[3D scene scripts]
* Start *

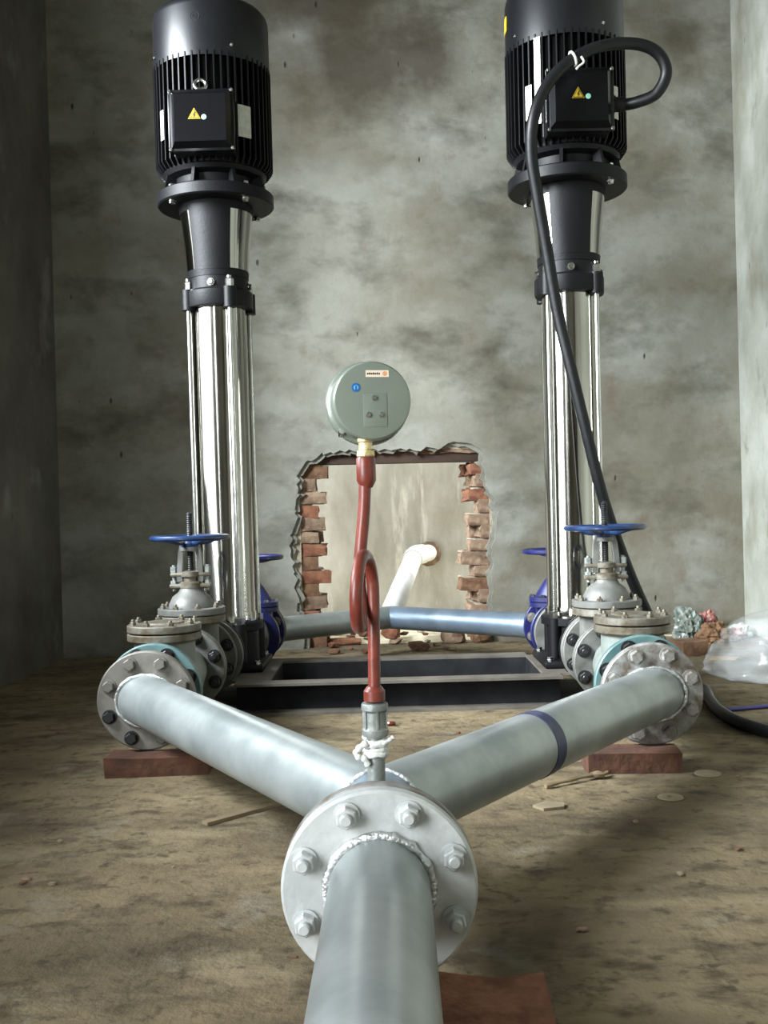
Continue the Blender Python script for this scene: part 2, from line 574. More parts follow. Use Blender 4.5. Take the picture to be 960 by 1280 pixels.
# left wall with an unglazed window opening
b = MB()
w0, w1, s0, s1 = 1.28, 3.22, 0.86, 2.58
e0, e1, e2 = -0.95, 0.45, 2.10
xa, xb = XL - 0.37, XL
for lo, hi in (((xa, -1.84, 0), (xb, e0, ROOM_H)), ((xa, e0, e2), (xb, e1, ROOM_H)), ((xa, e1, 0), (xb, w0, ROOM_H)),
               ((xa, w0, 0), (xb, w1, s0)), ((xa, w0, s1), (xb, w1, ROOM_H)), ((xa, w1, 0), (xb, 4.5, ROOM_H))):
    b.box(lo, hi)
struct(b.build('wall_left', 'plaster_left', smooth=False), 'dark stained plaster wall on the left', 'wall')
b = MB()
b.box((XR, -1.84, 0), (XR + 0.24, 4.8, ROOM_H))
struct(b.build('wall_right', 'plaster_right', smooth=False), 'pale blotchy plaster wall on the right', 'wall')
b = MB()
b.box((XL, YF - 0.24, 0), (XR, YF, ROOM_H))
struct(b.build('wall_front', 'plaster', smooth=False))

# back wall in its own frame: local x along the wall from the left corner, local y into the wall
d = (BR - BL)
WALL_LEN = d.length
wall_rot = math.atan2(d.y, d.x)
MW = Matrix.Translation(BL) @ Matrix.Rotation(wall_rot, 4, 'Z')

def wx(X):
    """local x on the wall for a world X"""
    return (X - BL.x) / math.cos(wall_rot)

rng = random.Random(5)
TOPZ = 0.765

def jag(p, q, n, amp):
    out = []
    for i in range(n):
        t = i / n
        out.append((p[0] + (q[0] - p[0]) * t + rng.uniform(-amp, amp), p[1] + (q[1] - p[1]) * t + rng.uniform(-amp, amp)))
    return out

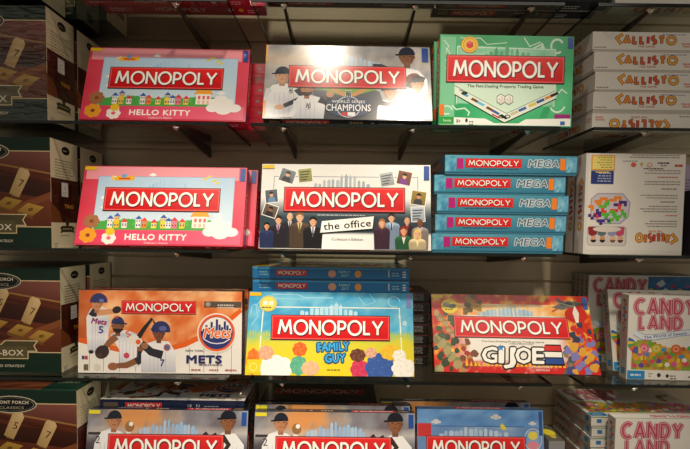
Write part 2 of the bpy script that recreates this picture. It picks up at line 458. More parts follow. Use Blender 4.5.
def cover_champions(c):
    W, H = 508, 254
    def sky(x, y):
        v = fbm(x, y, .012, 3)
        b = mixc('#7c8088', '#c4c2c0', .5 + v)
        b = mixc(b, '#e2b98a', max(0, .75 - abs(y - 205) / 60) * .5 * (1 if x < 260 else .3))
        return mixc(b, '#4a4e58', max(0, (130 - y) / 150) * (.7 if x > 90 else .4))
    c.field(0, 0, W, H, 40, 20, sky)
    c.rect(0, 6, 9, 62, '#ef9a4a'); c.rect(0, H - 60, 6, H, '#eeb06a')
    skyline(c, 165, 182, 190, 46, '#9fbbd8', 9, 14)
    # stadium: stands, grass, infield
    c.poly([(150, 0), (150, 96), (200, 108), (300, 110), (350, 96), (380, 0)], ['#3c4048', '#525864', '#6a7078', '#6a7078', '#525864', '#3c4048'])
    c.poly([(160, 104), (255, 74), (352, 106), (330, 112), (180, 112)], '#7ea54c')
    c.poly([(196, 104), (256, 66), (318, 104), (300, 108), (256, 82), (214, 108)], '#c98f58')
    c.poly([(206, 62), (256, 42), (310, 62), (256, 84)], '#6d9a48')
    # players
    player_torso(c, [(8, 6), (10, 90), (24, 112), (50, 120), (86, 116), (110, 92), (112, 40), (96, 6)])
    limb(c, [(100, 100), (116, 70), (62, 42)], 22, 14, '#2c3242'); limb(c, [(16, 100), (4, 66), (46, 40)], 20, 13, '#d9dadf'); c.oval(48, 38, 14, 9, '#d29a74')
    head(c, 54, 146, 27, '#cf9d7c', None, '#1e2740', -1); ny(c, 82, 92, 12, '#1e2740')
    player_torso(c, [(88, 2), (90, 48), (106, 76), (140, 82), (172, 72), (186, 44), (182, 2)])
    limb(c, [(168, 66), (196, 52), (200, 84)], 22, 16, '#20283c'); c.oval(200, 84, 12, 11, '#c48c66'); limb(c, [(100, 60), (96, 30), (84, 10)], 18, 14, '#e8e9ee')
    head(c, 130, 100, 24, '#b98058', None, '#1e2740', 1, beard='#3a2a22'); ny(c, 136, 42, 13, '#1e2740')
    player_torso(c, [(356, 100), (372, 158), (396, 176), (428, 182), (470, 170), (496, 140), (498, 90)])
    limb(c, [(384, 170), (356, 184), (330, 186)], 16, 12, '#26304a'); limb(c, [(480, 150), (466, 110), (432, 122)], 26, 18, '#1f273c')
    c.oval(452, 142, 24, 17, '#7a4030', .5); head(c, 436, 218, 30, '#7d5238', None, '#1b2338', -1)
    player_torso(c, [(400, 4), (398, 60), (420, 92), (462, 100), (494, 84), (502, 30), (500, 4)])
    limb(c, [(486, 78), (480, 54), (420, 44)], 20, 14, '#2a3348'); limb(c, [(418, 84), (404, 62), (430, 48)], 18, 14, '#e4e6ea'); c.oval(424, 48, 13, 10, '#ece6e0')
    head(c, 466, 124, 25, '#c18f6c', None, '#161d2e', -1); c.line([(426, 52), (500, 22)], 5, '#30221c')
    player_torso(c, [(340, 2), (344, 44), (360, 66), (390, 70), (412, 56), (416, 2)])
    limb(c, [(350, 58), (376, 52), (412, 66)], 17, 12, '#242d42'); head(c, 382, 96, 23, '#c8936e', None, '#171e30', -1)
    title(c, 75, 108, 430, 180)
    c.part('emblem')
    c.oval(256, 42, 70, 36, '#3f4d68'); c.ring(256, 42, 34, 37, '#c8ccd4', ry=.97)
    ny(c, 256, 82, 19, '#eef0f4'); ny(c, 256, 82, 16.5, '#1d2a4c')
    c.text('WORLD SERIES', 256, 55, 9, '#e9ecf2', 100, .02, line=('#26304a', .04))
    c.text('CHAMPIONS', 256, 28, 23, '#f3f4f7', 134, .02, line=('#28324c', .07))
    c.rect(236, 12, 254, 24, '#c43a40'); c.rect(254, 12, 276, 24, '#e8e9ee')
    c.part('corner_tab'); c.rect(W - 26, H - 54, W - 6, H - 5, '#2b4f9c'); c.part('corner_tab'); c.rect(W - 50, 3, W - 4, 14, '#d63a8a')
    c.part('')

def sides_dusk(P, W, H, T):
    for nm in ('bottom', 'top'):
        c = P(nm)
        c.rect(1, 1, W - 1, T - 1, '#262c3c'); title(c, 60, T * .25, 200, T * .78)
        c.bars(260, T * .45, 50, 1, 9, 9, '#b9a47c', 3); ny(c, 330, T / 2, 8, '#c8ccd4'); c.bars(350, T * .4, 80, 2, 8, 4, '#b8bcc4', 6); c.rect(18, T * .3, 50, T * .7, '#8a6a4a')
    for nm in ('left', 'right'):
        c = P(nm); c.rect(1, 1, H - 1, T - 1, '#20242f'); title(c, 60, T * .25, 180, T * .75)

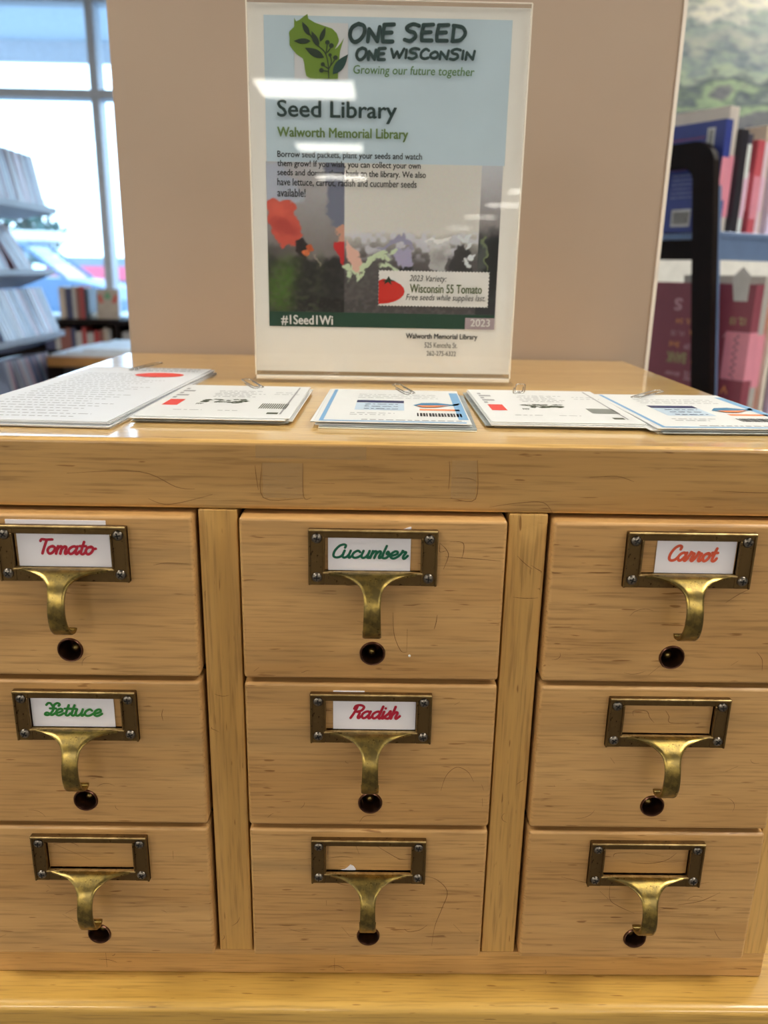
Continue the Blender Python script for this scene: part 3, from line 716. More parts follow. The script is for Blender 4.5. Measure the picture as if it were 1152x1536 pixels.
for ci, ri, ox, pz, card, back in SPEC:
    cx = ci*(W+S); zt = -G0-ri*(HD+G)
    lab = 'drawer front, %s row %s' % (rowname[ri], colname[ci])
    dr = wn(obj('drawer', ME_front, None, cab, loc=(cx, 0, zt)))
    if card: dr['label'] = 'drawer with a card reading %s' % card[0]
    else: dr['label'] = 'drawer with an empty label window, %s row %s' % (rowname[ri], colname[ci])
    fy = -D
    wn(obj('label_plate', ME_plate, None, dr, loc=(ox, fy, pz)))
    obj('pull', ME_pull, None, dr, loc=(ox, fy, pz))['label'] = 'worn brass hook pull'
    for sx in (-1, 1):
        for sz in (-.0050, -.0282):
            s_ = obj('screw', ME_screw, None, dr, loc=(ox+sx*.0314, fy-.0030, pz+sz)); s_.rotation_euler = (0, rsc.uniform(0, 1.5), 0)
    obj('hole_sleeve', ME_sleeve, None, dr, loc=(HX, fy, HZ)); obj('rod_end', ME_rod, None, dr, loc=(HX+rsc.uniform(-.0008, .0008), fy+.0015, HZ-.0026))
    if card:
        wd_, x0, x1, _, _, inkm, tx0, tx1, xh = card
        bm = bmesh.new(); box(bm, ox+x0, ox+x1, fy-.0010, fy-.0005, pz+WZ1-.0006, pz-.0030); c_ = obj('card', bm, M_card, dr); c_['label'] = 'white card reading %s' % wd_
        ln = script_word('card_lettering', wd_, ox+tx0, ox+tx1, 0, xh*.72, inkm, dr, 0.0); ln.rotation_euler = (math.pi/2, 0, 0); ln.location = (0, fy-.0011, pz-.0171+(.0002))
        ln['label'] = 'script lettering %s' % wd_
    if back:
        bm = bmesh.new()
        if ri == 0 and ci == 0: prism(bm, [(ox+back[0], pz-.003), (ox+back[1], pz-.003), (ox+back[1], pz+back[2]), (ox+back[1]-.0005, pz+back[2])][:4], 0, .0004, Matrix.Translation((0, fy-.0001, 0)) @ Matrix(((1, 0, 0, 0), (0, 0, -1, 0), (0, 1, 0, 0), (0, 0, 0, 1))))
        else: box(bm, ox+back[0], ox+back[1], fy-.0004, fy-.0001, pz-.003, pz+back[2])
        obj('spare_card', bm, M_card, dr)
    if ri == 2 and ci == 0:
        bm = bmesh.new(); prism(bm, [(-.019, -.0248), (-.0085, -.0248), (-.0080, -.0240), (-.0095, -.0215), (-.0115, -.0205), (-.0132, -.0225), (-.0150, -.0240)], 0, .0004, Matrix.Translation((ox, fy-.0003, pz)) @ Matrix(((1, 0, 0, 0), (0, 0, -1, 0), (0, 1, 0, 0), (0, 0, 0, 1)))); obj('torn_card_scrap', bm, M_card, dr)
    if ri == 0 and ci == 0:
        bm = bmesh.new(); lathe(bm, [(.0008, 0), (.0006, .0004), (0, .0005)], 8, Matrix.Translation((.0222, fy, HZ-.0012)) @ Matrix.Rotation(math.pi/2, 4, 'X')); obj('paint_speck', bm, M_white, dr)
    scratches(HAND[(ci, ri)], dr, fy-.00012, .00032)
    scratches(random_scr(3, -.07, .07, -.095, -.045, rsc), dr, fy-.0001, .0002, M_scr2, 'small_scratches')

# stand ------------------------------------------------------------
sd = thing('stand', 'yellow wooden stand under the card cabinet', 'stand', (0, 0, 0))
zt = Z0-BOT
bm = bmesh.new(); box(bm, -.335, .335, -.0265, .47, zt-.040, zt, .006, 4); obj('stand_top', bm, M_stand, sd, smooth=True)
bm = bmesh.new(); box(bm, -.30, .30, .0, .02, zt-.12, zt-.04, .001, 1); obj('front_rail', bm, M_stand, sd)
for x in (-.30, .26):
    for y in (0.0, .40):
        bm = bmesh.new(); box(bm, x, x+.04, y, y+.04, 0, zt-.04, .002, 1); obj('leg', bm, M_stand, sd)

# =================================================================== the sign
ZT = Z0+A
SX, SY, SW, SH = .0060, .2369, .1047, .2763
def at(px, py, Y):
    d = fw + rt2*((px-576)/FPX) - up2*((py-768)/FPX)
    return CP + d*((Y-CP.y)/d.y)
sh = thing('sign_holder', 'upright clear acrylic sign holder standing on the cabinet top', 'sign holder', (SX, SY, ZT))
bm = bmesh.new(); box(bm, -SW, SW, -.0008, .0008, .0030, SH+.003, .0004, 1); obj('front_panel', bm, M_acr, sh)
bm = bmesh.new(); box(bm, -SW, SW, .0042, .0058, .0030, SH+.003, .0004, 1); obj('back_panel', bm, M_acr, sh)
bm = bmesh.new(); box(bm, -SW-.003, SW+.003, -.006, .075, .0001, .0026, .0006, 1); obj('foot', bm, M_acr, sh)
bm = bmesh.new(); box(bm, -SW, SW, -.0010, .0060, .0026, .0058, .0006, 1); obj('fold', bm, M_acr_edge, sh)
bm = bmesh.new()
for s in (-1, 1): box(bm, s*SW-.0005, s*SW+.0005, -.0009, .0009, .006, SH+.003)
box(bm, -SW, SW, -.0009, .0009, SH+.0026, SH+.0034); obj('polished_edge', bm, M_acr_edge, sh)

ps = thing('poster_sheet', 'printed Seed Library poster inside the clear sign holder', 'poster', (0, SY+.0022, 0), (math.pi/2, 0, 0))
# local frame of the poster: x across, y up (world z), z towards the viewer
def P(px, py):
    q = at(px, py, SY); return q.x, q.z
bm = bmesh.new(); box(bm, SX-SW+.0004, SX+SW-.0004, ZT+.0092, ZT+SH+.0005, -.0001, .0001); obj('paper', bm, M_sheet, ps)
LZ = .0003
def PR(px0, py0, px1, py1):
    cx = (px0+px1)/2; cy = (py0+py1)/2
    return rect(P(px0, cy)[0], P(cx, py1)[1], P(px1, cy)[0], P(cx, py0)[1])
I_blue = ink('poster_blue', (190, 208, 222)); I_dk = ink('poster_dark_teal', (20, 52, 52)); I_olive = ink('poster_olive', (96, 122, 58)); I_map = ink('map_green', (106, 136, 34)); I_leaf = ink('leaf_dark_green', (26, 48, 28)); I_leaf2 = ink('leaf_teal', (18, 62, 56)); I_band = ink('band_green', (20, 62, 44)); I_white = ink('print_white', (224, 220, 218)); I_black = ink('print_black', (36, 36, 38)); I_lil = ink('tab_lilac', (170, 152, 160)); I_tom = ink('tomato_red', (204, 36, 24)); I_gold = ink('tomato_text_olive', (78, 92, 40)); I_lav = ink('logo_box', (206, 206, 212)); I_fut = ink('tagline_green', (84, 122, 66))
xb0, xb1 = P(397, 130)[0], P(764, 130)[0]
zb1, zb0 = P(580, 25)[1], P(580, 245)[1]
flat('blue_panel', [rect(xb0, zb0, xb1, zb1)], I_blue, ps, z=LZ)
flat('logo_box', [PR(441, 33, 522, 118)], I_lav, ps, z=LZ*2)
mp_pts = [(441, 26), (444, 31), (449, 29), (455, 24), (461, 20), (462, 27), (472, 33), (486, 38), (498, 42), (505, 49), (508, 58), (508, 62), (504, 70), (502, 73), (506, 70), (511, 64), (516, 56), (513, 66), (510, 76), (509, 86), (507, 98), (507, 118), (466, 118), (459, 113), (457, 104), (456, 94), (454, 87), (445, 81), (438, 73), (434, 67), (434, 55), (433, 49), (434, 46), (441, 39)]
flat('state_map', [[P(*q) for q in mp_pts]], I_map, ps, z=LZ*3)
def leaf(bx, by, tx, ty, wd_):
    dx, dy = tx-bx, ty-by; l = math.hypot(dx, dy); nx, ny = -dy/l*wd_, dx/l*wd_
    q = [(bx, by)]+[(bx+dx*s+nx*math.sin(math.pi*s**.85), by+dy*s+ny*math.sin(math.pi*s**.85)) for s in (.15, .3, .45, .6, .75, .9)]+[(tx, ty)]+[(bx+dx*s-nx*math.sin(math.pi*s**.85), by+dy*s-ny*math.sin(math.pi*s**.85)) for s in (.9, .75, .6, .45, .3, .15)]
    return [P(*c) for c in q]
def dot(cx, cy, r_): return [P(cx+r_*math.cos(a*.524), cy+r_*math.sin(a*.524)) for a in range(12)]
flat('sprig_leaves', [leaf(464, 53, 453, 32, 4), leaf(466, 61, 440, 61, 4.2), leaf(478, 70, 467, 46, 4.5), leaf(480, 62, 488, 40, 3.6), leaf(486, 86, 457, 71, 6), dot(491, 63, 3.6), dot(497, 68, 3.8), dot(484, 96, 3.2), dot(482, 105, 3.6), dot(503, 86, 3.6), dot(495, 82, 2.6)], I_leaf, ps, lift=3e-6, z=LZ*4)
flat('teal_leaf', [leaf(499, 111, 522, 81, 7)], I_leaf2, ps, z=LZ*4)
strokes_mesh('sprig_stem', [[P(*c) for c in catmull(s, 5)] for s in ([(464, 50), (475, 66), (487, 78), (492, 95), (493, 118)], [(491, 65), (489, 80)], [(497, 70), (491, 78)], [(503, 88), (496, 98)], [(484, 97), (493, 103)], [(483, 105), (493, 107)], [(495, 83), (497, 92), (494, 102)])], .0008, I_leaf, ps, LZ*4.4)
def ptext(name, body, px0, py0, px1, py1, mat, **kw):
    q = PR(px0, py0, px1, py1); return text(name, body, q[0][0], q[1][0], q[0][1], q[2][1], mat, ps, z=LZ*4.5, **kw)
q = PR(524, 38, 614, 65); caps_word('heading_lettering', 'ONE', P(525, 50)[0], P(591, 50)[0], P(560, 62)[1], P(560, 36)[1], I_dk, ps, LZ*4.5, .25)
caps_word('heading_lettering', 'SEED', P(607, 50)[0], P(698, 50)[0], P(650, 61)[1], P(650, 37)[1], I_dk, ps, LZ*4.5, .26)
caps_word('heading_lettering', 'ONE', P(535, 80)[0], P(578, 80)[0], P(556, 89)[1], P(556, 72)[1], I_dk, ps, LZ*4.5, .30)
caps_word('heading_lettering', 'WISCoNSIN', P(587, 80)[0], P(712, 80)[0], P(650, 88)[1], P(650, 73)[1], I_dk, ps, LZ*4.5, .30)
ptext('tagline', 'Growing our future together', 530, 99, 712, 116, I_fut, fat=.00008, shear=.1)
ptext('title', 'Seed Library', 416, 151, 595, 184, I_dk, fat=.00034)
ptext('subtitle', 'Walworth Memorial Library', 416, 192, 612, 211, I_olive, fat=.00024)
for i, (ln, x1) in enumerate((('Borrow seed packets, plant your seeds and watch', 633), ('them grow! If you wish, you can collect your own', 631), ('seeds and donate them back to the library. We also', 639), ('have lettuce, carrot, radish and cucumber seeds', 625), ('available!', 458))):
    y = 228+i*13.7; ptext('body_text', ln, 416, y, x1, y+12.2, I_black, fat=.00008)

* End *

_Set task_
Within the material above, transcribe exactly the lines that run from the line holding "struct(b.build('wall_left', 'plaster_left', smooth=False), 'dark" through the line holding "struct(b.build('wall_front', 'plaster', smooth=False))".

_Response to the exercise_
struct(b.build('wall_left', 'plaster_left', smooth=False), 'dark stained plaster wall on the left', 'wall')
b = MB()
b.box((XR, -1.84, 0), (XR + 0.24, 4.8, ROOM_H))
struct(b.build('wall_right', 'plaster_right', smooth=False), 'pale blotchy plaster wall on the right', 'wall')
b = MB()
b.box((XL, YF - 0.24, 0), (XR, YF, ROOM_H))
struct(b.build('wall_front', 'plaster', smooth=False))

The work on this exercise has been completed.